## INSTRUCTION
Extract all lines that hold "pixels" from the records below.

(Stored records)
◆ ◆ ◆ ◆ ◆
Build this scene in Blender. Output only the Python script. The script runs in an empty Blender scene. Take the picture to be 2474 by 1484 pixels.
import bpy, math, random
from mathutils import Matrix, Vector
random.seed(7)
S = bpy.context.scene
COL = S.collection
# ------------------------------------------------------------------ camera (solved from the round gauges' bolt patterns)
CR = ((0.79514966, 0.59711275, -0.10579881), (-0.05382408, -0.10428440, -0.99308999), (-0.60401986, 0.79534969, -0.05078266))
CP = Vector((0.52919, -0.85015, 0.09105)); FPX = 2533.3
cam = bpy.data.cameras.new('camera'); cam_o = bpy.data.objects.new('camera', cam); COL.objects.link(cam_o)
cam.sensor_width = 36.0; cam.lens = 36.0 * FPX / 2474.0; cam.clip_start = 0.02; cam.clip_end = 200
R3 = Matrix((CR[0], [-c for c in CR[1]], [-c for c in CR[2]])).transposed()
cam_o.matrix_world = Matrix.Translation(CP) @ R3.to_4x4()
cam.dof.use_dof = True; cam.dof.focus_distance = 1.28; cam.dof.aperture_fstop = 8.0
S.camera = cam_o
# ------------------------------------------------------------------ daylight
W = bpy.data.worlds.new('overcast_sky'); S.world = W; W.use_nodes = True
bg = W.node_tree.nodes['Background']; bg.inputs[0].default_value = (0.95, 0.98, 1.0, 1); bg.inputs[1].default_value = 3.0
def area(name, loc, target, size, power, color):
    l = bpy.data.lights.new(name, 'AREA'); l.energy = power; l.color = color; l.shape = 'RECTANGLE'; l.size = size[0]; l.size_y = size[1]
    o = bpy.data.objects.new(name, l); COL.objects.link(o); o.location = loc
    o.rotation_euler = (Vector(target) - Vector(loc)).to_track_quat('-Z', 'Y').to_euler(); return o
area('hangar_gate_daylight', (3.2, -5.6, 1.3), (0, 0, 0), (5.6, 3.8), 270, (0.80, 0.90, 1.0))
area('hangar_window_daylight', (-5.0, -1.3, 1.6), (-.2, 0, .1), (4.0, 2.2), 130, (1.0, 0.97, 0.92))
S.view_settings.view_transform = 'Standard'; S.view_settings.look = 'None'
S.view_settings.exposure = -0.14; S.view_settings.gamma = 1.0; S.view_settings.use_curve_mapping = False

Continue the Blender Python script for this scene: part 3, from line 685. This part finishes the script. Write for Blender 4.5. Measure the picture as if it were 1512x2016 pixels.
◆ ◆ ◆ ◆ ◆
## RESPONSE
Build this scene in Blender. Output only the Python script. The script runs in an empty Blender scene. Take the picture to be 2474 by 1484 pixels.
Continue the Blender Python script for this scene: part 3, from line 685. This part finishes the script. Write for Blender 4.5. Measure the picture as if it were 1512x2016 pixels.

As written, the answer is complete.